Kerala has a fast-growing, sizeable, successful and progressive Muslim community, which unfortunately has spawned its own Islamist fundamentalists. According to news reports, over 100 people “either joined or tried to join ISIS” from Kerala and 10 of them travelled to Syria in 2018. Even when Kerala remains a Dar al-Harb for the hotheads, they managed to enforce the Sharia law of chopping off the hand of a college professor for “blasphemy”. How does this equivalence work? While we insist that the Hindutva radicals should accept MF Husain’s right to disrobe Hindu goddesses and even the Bharat Mata (which is a modern, fully dressed construct of Abanindranath Tagore), nobody really tries to convince Islamists that Prof TJ Joseph has every right to refer to a character called Muhammed in a question paper without getting his hand chopped off.

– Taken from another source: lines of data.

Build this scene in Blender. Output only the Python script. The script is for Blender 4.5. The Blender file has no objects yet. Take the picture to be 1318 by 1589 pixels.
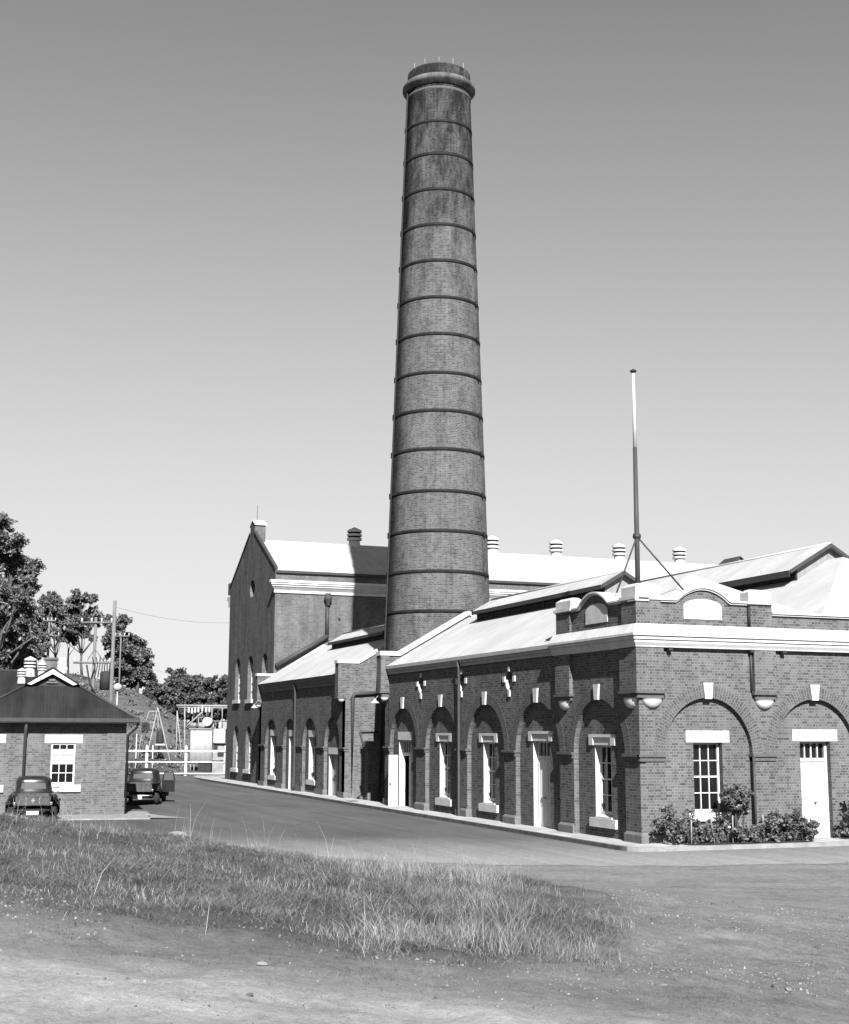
import bpy, math, random
import numpy as np
from mathutils import Vector, Matrix
from mathutils.geometry import tessellate_polygon
PI = math.pi
rng = np.random.default_rng(11)
random.seed(7)
scene = bpy.context.scene
COL = scene.collection

# ------------------------------------------------------------------ camera
CAM = np.array([-20.792, -36.354, 3.369])
F_PX, W_PX, H_PX = 2094.2, 1318.0, 1589.0
YAW, PITCH, ROLL = math.radians(20.789), math.radians(9.296), math.radians(0.224)
_fw = np.array([math.sin(YAW)*math.cos(PITCH), math.cos(YAW)*math.cos(PITCH), math.sin(PITCH)])
_r = np.array([math.cos(YAW), -math.sin(YAW), 0.0]); _u = np.cross(_r, _fw)
_r2 = _r*math.cos(ROLL)+_u*math.sin(ROLL); _u2 = -_r*math.sin(ROLL)+_u*math.cos(ROLL)
HX, HY = math.sin(YAW), math.cos(YAW)          # heading of the view on the ground

def at(px, row, d):
    """world point seen at a photo position, d metres ahead"""
    v = _fw+(px-W_PX/2)/F_PX*_r2-(row-H_PX/2)/F_PX*_u2
    return CAM+v*(d/(v[0]*HX+v[1]*HY))

cam_d = bpy.data.cameras.new("camera"); cam = bpy.data.objects.new("camera", cam_d); COL.objects.link(cam)
cam_d.sensor_fit = 'HORIZONTAL'; cam_d.sensor_width = 36.0; cam_d.lens = F_PX/W_PX*36.0
cam_d.clip_start = 0.1; cam_d.clip_end = 5000
M = Matrix(((_r2[0], _u2[0], -_fw[0], CAM[0]), (_r2[1], _u2[1], -_fw[1], CAM[1]), (_r2[2], _u2[2], -_fw[2], CAM[2]), (0, 0, 0, 1)))
cam.matrix_world = M
scene.camera = cam

# ------------------------------------------------------------------ light
SUN_AZ, SUN_EL = math.radians(11.8), math.radians(36.0)     # sun stands behind the camera: from -y, a little from -x
to_sun = Vector((-math.sin(SUN_AZ)*math.cos(SUN_EL), -math.cos(SUN_AZ)*math.cos(SUN_EL), math.sin(SUN_EL)))
sd = bpy.data.lights.new("sun", 'SUN'); sd.energy = 5.0; sd.angle = math.radians(0.5); sd.color = (1, 1, 1)
so = bpy.data.objects.new("sun", sd); COL.objects.link(so)
so.rotation_euler = to_sun.to_track_quat('Z', 'Y').to_euler()
so.location = (-20, -60, 60)

world = bpy.data.worlds.new("World"); scene.world = world; world.use_nodes = True
nt = world.node_tree; bg = nt.nodes["Background"]
sky = nt.nodes.new("ShaderNodeTexSky"); sky.sky_type = 'NISHITA'; sky.sun_disc = False
sky.sun_elevation = SUN_EL; sky.sun_rotation = math.atan2(to_sun.x, to_sun.y)
sky.altitude = 0; sky.air_density = 1.0; sky.dust_density = 0.7; sky.ozone_density = 1.0
# black-and-white film behind an orange filter: it records the red and some of the green of the sky
sep = nt.nodes.new("ShaderNodeSeparateColor"); nt.links.new(sky.outputs[0], sep.inputs[0])
mr = nt.nodes.new("ShaderNodeMath"); mr.operation = 'MULTIPLY'; mr.inputs[1].default_value = 0.7; nt.links.new(sep.outputs[0], mr.inputs[0])
mg = nt.nodes.new("ShaderNodeMath"); mg.operation = 'MULTIPLY_ADD'; mg.inputs[1].default_value = 0.3; nt.links.new(sep.outputs[1], mg.inputs[0]); nt.links.new(mr.outputs[0], mg.inputs[2])
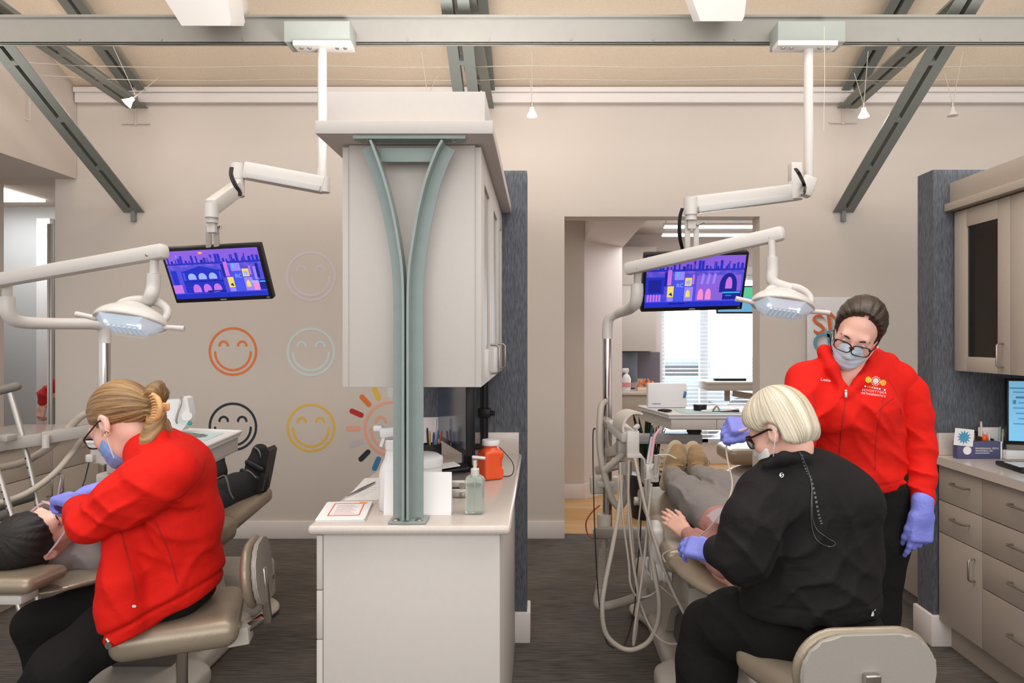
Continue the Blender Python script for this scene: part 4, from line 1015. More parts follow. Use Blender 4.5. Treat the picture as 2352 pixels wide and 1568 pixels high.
    def posters(x0):
        rect('dark', x0, .42, x0 + .025, .70, 3); rect('pink', x0 + .03, .44, x0 + .07, .74, 3); rect('yel', x0 + .035, .2, x0 + .10, .42, 4)
        poly('dark', [(x0 + .05, .26), (x0 + .09, .22), (x0 + .08, .3)], 5); rect('lil', x0 + .035, .12, x0 + .10, .19, 4)
        rect('mid', x0 + .11, .12, x0 + .20, .52, 3); rect('cyan', x0 + .12, .60, x0 + .14, .70, 4); rect('lil', x0 + .10, .54, x0 + .20, .70, 3); rect('yel', x0 + .21, .42, x0 + .28, .58, 4); rect('pal', x0 + .222, .45, x0 + .268, .53, 5)
        rect('lil', x0 + .21, .12, x0 + .30, .40, 3); arch('yel', x0 + .225, .2, x0 + .27, .34, 4); rect('pink', x0 + .285, .45, x0 + .305, .64, 3)
        words_.append(('pal', 'RC', x0 + .125, .40, .026))
    if kind == 'L':
        hall(.13, .56); posters(.57); rect('lil', .9, .35, .935, .62, 3); rect('dark', .93, .38, .96, .68, 4); rect('ros', .86, .12, .93, .28, 3); rect('pal', .85, .28, .93, .33, 4); rect('dark', .935, .14, 1, .34, 4); rect('cyan', .94, .29, 1, .315, 5)
        rect('pink', 0.0, .12, .10, .30, 1); rect('dark', .36, .11, .56, .16, 5); words_.append(('cyan', 'Business', .425, .12, .0085))
        rect('deep', .02, .3, .08, .6, 2)
    else:
        rect('dark', .03, .3, .16, .55, 2)
        for k in range(5): rect('pink', .02 + k * .03, .12, .04 + k * .03, .26, 3)
        rect('deep', .0, .26, .19, .6, 1); posters(.19)
        rect('sky', .52, .12, .98, .62, 1); arch('dark', .76, .28, .94, .66, 2); arch('pink', .82, .35, .89, .58, 3)
        for k in range(3): poly('lil', [(.56 + k * .06, .45), (.585 + k * .06, .45), (.60 + k * .06, .64), (.575 + k * .06, .66)], 2)
        for k in (0, 1): arch('ros', .54 + k * .08, .14, .60 + k * .08, .36, 3)
        rect('dark', .80, .13, .99, .30, 4); rect('cyan', .80, .26, .98, .285, 5); rect('dark', .25, .06, .42, .09, 4)
        words_.append(('cyan', 'REVIEW', .83, .2, .009))
    cols = sorted({q[0] for q in lay} | {q[0] for q in words_}); b = MB()
    for ci, col in enumerate(cols):
        b.use(ci)
        for cc, pts, lv in lay:
            if cc == col: b.prism(pts, so + n * (0.0009 + lv * 0.00012), u, up, n * 0.0001)
        for cc, tx, x, y, sz in words_:
            if cc == col: b.text(tx, so + u * (sw * x) + up * (sh * y) + n * 0.0018, u, up, sz, 0.00004)
    b.use(0)
    b.build('screen_pattern', [mat('screen_' + col, P[col], 0.3, emit=0.62) for col in cols], r)
    b = MB(); b.obox(c + n * 0.001 - up * (h / 2 - 0.011), (0.03, 0.005, 0.0004), R); b.build('maker_mark', M_greyp, r)
    b = MB(); b.obox(c + n * 0.0008 + u * (w / 2 - 0.02) - up * (h / 2 - 0.012), (0.014, 0.008, 0.0005), R); b.build('sticker', M_nickel, r)
A = lcd(W(365, 572, 3.2102), W(595, 560, 3.1738), W(393, 697, 3.3288), 'wide ceiling screen with purple city picture over the smiley wall', None, None)
screen_art(*A, 'L')
A = lcd(W(1481, 583, 3.1738), W(1722, 578, 3.2102), W(1470, 717, 3.2923), 'wide ceiling screen with purple city picture in front of the doorway', None, None)
screen_art(*A, 'R')

r, pe = ceiling_mount(1787, 1942, 1787, 1925, 1857, 106, 424, 'white ceiling pole and jointed arm carrying the screen by the doorway')
b = MB(); a, c = W(1818, 418, 3.3562), W(1843, 372, 3.3562); b.box(a.x, c.x, 3.355, 3.41, a.z, c.z, 0.004); b.obox(W(1852, 428, 3.3744), (0.07, 0.06, 0.10), Matrix.Rotation(math.radians(20), 3, 'Y'), 0.012); b.build('shoulder_joint', M_white, r)
b = MB(); b.cyl(W(1826, 418, 3.3014), W(1826, 458, 3.3014), 0.036, None, 24); b.build('elbow_joint', M_white, r)
b = MB(); bar2(b, W(1838, 440, 3.3106), W(1585, 472, 3.2102), 0.055, 0.082, 0.014); b.build('upper_arm', M_white, r)
b = MB(); bar2(b, W(1825, 452, 3.2832), W(1605, 480, 3.1783), 0.012, 0.03, 0.003); b.build('arm_cover', mat('light_grey_cover', '#b9b7b6', 0.3), r)
b = MB(); b.cyl(W(1587, 454, 3.2102), W(1587, 494, 3.2102), 0.034, None, 24); b.cyl(W(1587, 494, 3.2102), W(1587, 506, 3.2102), 0.028, None, 20); b.obox(W(1588, 515, 3.2194), (0.04, 0.03, 0.05), None, 0.006); b.build('wrist_joint', M_white, r)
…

Dar al-Islam and Hindu Rashtra are two sides of the same coin. If we allow the former to be enforced in a Muslim mohalla, the latter becomes an eventuality across vast swathes of equally regressive terrain. India remained staunchly and honestly secular despite the horror of Partition and the creation of Pakistan for Indian Muslims. The mainstream sentiments did not allow the Hindu Right to ask Muslims to go to Pakistan now that they had got a nation of their own. The first two wars by Pakistan to annex Kashmir over religion could not build Hindutva in India. The genocide of Hindus in tens of thousands in East Pakistan was never even discussed in religious terms when Bangladesh was liberated. But the secular, mainstream silence over the murder of innocent Kashmiri Hindus has triggered a political backlash that continues. It is imperative for every secular person to fight for the right of Hindus and Sikhs to live peacefully in the Kashmir Valley.